Why not horns?


I've owned a lot of speakers over the years but I have never experienced anything like the midrange reproduction from my horns. With a frequency response of 300 Hz. up to 14 Khz. from a single distortionless driver, it seems like a no-brainer that everyone would want this performance. Why don't you use horns?
macrojack
"Anyway, thats neither here nor there. Probably not the best choice of words to indicate that the idea of time coherency by design is exceedingly rare. To the best of my knowledge, only Vandersteen and Thiel on a consistent basis anymore."

Also OHM Walsh.
Even single driver speakers are not perfectly time and phase coherent. But close enough** to trick us into thinking they are.

** Subject to debate.
Cdc - I'm not well schooled in the matters you brought up just now but my sense is that you are demonstrating that an Aveo gets decidedly better mpg. than a Corvette. Of course, you are right but the parameters qualify the argument.

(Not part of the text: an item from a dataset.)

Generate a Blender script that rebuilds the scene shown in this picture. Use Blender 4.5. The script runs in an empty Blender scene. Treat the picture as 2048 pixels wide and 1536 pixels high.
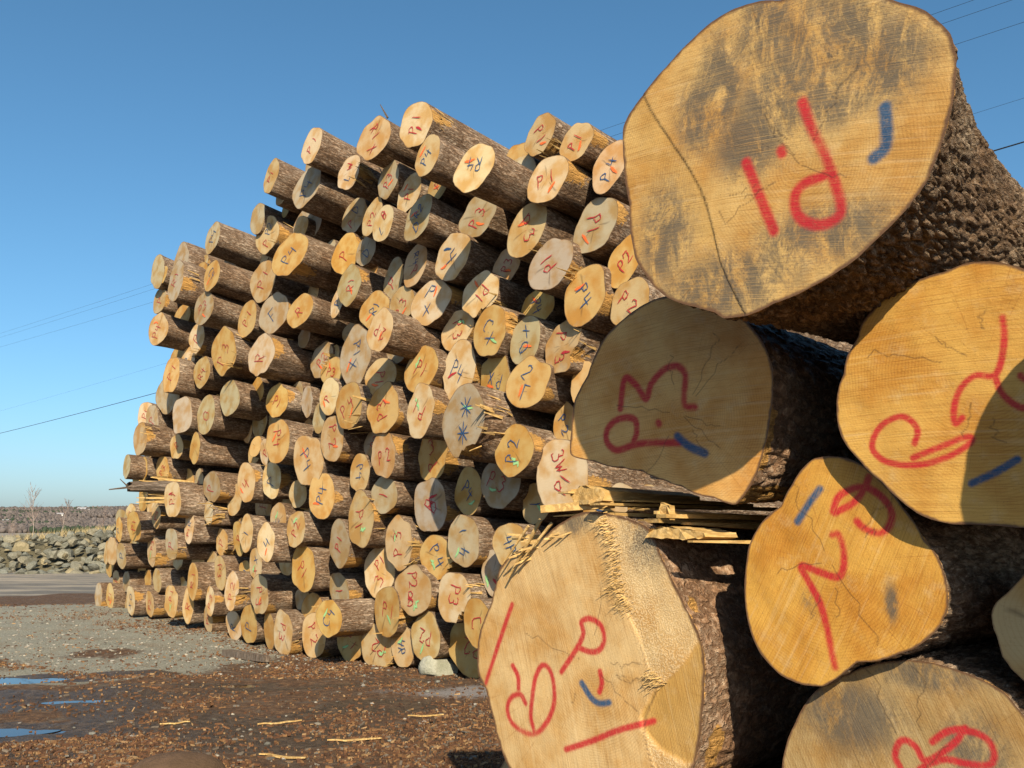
import bpy, math, random
import numpy as np
from mathutils import Matrix, Vector

# ------------------------------------------------------------------ camera, sky, sun, exposure
scn = bpy.context.scene
COL = scn.collection
cam = bpy.data.cameras.new('camera'); cam_o = bpy.data.objects.new('camera', cam); COL.objects.link(cam_o)
cam.sensor_width = 36.0; cam.lens = 33.4; cam.clip_start = .05; cam.clip_end = 9000
cam_o.location = (0, 0, 1.35); cam_o.rotation_euler = (math.radians(90) + math.atan(287/1900), 0, 0)
scn.camera = cam_o
scn.render.resolution_x, scn.render.resolution_y = 1024, 768

SUN_AZ = (.196, -.9806)            # horizontal direction towards the sun: behind the photographer, a little to the right
SUN_EL = math.radians(34)
world = bpy.data.worlds.new('World'); scn.world = world; world.use_nodes = True
wn = world.node_tree.nodes; wn.clear()
sky = wn.new('ShaderNodeTexSky'); sky.sky_type = 'NISHITA'; sky.sun_disc = False
sky.sun_elevation = SUN_EL; sky.sun_rotation = math.atan2(SUN_AZ[0], SUN_AZ[1])
sky.air_density = .9; sky.dust_density = 1.3; sky.ozone_density = 6.0; sky.altitude = 50
bg = wn.new('ShaderNodeBackground'); bg.inputs[1].default_value = .088
wo = wn.new('ShaderNodeOutputWorld')
hsv = wn.new('ShaderNodeHueSaturation'); hsv.inputs['Hue'].default_value = .484; hsv.inputs['Saturation'].default_value = 1.06
world.node_tree.links.new(sky.outputs[0], hsv.inputs['Color']); world.node_tree.links.new(hsv.outputs[0], bg.inputs[0]); world.node_tree.links.new(bg.outputs[0], wo.inputs[0])
sun = bpy.data.lights.new('sun', 'SUN'); sun.energy = 5.0; sun.angle = math.radians(.53); sun.color = (1, .87, .66)
sun_o = bpy.data.objects.new('sun', sun); COL.objects.link(sun_o)
sdir = Vector((SUN_AZ[0]*math.cos(SUN_EL), SUN_AZ[1]*math.cos(SUN_EL), math.sin(SUN_EL)))
sun_o.rotation_euler = sdir.to_track_quat('Z', 'Y').to_euler(); sun_o.location = (-4, -20, 20)
scn.view_settings.view_transform = 'Standard'; scn.view_settings.look = 'None'
scn.view_settings.exposure = .80; scn.view_settings.gamma = 1.0

R = math.radians
RNG = np.random.default_rng(11)
random.seed(11)

# ------------------------------------------------------------------ numpy noise
def _h(ix, iy, iz, s=0):
    n = (ix.astype(np.int64)*374761393 + iy.astype(np.int64)*668265263 + iz.astype(np.int64)*2147483647 + s*974634777) & 0x7fffffff
    n = ((n ^ (n >> 13)) * 1274126177) & 0x7fffffff
    n = ((n ^ (n >> 16)) * 1103515245 + 12345) & 0x7fffffff
    return ((n >> 7) & 0xffff) / 65535.0

def vnoise(p, s=0):
    p = np.asarray(p, float); i = np.floor(p).astype(np.int64); f = p - i; f = f*f*(3-2*f)
    x, y, z = i[..., 0], i[..., 1], i[..., 2]; fx, fy, fz = f[..., 0], f[..., 1], f[..., 2]
    def g(a, b, c): return _h(x+a, y+b, z+c, s)
    x00 = g(0,0,0)*(1-fx)+g(1,0,0)*fx; x10 = g(0,1,0)*(1-fx)+g(1,1,0)*fx
    x01 = g(0,0,1)*(1-fx)+g(1,0,1)*fx; x11 = g(0,1,1)*(1-fx)+g(1,1,1)*fx
    return (x00*(1-fy)+x10*fy)*(1-fz) + (x01*(1-fy)+x11*fy)*fz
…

I recall you mentioning earlier that you listen at 65 db. Probably the areas where you find your single driver to excel are dependent on keeping the SPLs down. My average listening level is more like 85 db (still not very loud) and I suspect your single driver might keep up at that level in a small enough room. Mr.decibel would not get much of a bang from that approach, however, because he says he listens at upwards of 100 db., though I can't imagine how.

So, while specifications are very useful, even essential, they are dependent on circumstances and conditions that don't always appear on the stat sheet.

I'm pretty tempted by the logic and testimonials I read about with single drivers but I can't see them as a realistic replacement for my horns.
Prez, I hear what you are saying but I think the manufacturers are using terminology to confuse the layman in an attempt to carve out a unique slot in the marketplace. In other words, marketing BS. A change in arrival time is a change in phase no matter how it is done. They are synonymous. If you read Thiels papers they admit as much.

Either the different frequencies arrive at the ear with the same timing relationship they had when they were put on the recording or they do not. If not it could be that the drivers aren't aligned, That a digital or electronic delay was employed, or there is a phase shift through some reactive device like a crossover.

If they want to distinguish phase shifts caused by crossovers as phase coherency since they are frequency dependent and those caused by driver alignment as time coherency since they are not frequency dependent I'm on board with that, but time alignment and time coherency are the same thing.

By eliminating all reactive components after my amps (no crossover what so ever) and implementing the crossovers digitally before the amps I should only have phase shifts caused by the reactance in the drivers and hopefully the bulk of that is outside the band of frequencies they will be fed.. Each band can also be digitally shifted in time so they should be close to being time and phase coherent to use Thiel's terminology. The purists cringe when you talk about digital processing but so far so good.

One point of clarification, Even first order filters cause phase shift as you approach the cutoff frequency. Thiel claims that they have achieved equal but opposite shifts from the drivers above and below the cutoff so they cancel.

The phase shift is kept low by using very gradual (6 dB/octave) roll-off slopes which produce a phase lag of 45° for the low frequency driver and a phase lead of 45° for the high frequency driver at the crossover point. Because the phase shift of each driver is much less than 90° and is equal and opposite, their outputs combine to produce a system output with no phase shift and perfect transient response.

I'm still trying to wrap my head around that one. If one driver produces a sound shifted in time so it occurs slightly earlier than those in the passband and another produces the same sound slightly later how can that add up to no time change?